In his critical edition of El Niño de la Bola, Ignacio Javier López presents Pedro Antonio de Alarcón’s 1881 manuscript, a self-corrected version of the original that appeared in 1880. He also provides the reader with endnotes that clarify the etymology of key words and historical questions. López sets out to reintroduce and re-contextualize the novelist’s work, recognizing El Niño as a polarizing literary event in the history of nineteenth-century Spanish Letters. Alarcón remains a passion project for López, evidenced in his articles and especially in his recent book Pedro Antonio de Alarcón (Prensa, política, novela de tesis).

The introduction is organized into six sections. The reader can understand these installments as two major movements: the first half explores Alarcón’s journalistic and political experiences, while the second portion treats the novelist’s literary career and texts, though some themes and events naturally overlap along the way.

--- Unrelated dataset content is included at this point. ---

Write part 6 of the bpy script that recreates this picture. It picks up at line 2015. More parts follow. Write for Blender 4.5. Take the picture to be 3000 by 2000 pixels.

The first twenty-five years of Alarcón’s life read like an adventure novel in López’s first section. Alarcón’s family suffers economically under Fernando VII and loses its social position after opposing the French occupation of Spain in Guadix, the novelist’s hometown. Alarcón becomes the hero of his own story, enduring major financial and career setbacks, befriending military leaders, and surviving a strange duel. In all, he remains ever focused on attaining journalistic and literary glory. López develops Spain’s tumultuous military-political history with clarity here, comfortably moving in and out of Alarcón’s private and public life, and summarizing a broader scope of Spanish history.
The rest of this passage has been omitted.